The Middle East and Central Asia growth has been forecast to slow to 2.5% this year weighed down by the bigger than expected slowdown in Saudi Arabia, the International Monetary Fund has said.
IMF cut its 2023 GDP growth projection for Saudi Arabia to 1.9% in its latest World Economic Outlook update released on Tuesday, to reflect the impact of prolonged oil production cuts.
The fund revised its growth forecast for the world's top oil exporter from 3.1% projected in its May regional outlook; in June, it said growth could ease to 2.1% in 2023.
"The downgrade for Saudi Arabia for 2023 reflects production cuts announced in April and June in line with an agreement through Opec+...whereas private investment, including from ‘giga-project’ implementation, continues to support strong non-oil GDP growth," the IMF said.
The Saudi economy grew 8.7% last year, as high oil prices boosted revenue and led to the kingdom's first budget surplus in almost 10 years, according to Reuters.
But global macroeconomic worries and an uncertain demand outlook have weighed on prices, pushing growth projections lower.
The world's top oil exporter said earlier this month it would prolong an extra production output cut on top of a broader Opec+ deal, and has raised prices for most of its crude to Asian customers in August for a second month.

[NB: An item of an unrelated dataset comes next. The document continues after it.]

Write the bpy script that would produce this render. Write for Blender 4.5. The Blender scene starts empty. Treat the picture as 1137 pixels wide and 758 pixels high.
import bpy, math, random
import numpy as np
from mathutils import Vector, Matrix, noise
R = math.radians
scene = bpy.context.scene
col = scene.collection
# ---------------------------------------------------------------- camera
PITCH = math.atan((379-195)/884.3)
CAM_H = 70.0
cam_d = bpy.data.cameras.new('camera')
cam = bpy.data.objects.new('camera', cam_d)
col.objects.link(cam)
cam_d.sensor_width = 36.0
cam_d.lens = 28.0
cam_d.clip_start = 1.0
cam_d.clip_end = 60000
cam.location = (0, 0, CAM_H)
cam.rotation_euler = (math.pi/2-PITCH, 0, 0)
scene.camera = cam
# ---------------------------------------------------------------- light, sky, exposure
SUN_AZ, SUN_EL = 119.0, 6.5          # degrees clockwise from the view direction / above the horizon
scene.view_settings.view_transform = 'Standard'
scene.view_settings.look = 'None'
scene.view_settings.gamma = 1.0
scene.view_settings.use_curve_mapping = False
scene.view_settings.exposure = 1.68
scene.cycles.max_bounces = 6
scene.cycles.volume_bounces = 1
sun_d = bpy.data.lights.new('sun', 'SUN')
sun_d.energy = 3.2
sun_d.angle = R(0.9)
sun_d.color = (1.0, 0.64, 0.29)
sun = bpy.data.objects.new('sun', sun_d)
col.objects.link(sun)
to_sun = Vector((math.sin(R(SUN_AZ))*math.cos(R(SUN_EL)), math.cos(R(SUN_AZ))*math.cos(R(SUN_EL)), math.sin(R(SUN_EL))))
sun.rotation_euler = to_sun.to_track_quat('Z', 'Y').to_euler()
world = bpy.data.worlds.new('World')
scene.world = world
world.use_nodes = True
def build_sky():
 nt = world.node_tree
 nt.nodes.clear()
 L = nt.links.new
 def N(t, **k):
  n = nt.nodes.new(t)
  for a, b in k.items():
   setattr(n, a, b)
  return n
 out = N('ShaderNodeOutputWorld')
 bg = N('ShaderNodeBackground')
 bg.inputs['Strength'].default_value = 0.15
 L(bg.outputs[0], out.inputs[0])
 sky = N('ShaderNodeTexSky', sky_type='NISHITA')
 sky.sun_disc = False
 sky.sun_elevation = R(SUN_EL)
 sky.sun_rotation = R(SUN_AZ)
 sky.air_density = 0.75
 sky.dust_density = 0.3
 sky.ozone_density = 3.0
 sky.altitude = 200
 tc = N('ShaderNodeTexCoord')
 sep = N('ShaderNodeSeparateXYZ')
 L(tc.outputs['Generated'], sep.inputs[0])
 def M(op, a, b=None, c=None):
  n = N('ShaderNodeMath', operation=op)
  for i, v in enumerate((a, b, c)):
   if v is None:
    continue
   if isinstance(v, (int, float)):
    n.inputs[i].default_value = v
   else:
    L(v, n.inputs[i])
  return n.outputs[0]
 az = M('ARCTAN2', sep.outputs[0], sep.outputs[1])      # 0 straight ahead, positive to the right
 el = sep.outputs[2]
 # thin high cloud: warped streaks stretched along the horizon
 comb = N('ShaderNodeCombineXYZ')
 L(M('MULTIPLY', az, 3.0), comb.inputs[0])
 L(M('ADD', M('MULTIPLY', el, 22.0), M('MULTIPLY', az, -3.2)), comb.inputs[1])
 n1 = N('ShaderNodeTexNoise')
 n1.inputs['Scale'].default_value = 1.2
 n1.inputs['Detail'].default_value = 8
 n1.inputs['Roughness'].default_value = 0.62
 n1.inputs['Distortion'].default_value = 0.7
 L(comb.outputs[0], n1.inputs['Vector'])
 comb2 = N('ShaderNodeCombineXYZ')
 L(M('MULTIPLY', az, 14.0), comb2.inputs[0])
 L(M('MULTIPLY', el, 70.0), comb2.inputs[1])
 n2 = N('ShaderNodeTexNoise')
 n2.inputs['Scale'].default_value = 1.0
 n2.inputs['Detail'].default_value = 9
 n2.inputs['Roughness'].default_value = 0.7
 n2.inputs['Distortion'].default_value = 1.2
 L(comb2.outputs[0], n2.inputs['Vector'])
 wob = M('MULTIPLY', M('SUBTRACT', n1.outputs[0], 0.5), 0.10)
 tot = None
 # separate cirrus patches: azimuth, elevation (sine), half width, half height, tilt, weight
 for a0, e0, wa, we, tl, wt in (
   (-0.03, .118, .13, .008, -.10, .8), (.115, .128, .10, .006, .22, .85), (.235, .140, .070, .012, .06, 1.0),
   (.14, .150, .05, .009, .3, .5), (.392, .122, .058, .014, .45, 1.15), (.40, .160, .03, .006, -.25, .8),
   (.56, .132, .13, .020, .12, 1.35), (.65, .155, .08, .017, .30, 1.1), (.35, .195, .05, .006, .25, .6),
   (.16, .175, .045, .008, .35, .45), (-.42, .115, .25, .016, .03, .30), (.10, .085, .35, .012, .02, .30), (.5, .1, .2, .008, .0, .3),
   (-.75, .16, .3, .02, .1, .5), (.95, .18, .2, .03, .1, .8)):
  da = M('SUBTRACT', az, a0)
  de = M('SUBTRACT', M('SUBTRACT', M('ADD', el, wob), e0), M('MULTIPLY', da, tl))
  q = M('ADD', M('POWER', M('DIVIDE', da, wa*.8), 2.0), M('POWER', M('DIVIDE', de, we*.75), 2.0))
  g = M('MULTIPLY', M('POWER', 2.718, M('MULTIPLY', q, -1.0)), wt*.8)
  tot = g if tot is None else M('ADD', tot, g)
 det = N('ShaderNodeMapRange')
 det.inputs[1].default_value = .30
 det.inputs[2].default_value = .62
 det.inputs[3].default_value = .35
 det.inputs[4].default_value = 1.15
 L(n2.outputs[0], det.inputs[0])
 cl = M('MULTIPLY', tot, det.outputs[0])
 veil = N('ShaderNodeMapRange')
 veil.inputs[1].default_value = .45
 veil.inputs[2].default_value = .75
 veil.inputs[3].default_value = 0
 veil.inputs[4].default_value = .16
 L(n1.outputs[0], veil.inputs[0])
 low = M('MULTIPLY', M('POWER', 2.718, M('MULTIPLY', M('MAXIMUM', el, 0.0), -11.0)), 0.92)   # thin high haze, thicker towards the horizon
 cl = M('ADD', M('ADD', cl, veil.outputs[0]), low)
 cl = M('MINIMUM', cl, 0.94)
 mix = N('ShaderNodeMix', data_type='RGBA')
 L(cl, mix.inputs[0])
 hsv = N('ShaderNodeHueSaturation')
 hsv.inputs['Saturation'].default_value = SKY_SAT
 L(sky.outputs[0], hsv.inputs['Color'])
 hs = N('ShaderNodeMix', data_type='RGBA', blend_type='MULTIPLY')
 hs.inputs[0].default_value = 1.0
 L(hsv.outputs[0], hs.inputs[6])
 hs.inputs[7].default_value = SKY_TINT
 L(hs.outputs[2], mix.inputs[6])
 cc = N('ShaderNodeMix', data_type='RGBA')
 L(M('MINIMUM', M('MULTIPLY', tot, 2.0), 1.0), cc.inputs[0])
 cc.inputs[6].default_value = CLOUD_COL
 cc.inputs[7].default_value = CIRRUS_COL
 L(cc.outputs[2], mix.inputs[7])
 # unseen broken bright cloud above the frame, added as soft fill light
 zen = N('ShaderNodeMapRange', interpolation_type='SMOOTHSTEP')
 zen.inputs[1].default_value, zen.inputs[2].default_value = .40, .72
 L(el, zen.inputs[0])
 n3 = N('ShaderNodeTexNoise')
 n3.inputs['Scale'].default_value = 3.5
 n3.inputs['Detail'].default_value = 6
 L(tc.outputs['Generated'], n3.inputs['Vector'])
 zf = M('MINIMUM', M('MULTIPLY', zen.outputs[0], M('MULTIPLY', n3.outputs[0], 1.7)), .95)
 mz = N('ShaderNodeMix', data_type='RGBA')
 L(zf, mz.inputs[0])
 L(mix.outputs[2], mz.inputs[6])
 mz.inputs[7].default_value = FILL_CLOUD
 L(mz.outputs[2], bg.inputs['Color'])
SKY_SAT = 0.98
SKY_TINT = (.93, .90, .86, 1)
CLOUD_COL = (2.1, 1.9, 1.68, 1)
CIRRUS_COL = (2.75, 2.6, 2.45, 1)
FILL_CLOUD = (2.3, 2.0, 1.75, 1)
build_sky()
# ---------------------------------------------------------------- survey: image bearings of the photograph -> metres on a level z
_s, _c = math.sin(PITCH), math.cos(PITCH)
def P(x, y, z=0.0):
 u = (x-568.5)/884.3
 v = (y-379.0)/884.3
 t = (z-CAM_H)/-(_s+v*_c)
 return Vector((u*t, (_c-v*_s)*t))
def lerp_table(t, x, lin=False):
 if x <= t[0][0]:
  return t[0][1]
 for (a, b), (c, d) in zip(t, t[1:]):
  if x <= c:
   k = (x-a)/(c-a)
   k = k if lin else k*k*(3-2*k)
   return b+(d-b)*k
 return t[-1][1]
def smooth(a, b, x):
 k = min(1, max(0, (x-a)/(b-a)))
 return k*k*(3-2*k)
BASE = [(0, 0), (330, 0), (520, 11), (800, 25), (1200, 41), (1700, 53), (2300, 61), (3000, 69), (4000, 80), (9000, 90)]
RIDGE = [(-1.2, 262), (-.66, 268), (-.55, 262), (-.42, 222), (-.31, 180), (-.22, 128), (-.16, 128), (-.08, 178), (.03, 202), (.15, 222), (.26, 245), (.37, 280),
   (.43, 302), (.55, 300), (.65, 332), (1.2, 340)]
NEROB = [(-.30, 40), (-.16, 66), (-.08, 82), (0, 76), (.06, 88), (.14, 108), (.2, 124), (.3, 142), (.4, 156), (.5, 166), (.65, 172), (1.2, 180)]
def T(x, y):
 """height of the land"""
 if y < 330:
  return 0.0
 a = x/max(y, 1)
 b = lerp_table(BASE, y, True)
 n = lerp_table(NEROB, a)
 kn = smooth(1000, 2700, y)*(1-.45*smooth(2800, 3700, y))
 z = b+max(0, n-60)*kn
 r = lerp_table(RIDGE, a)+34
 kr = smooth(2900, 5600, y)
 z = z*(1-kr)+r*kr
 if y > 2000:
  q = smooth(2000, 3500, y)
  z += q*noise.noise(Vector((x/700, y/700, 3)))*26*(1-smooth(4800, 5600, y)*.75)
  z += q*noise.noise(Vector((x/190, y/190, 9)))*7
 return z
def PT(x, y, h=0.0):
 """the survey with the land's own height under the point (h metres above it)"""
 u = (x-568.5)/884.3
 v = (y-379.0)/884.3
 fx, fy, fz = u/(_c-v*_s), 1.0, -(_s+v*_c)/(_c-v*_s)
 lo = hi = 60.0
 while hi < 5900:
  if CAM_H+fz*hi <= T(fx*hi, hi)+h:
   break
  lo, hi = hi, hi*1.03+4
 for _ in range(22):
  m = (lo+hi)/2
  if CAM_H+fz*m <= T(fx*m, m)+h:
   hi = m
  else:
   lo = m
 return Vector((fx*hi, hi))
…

The IMF has upgraded its forecast for world GDP growth in 2023 to 3.0% (+0.2% from its April projection), but still slowing from 3.5% in 2022. This included upgrades for the US to 1.8% (+0.2% from earlier), the eurozone to 0.9% (+0.1%), and the UK to +0.4% (+0.7%), where it no longer sees a recession this year.
China's growth was unchanged at 5.2% but both India (financial year 2023/2024) and Japan’s were uprated, to 6.1% and 1.4%, respectively.
The IMF also expects global core consumer prices to decelerate more gradually than the headline rates.
“The fund’s latest upgrades echo improving incoming economic indicators, especially in developed markets. But its world growth projection for next year was unchanged at 3%, which is still modest by historic standards,” National Bank of Kuwait Economic Research said.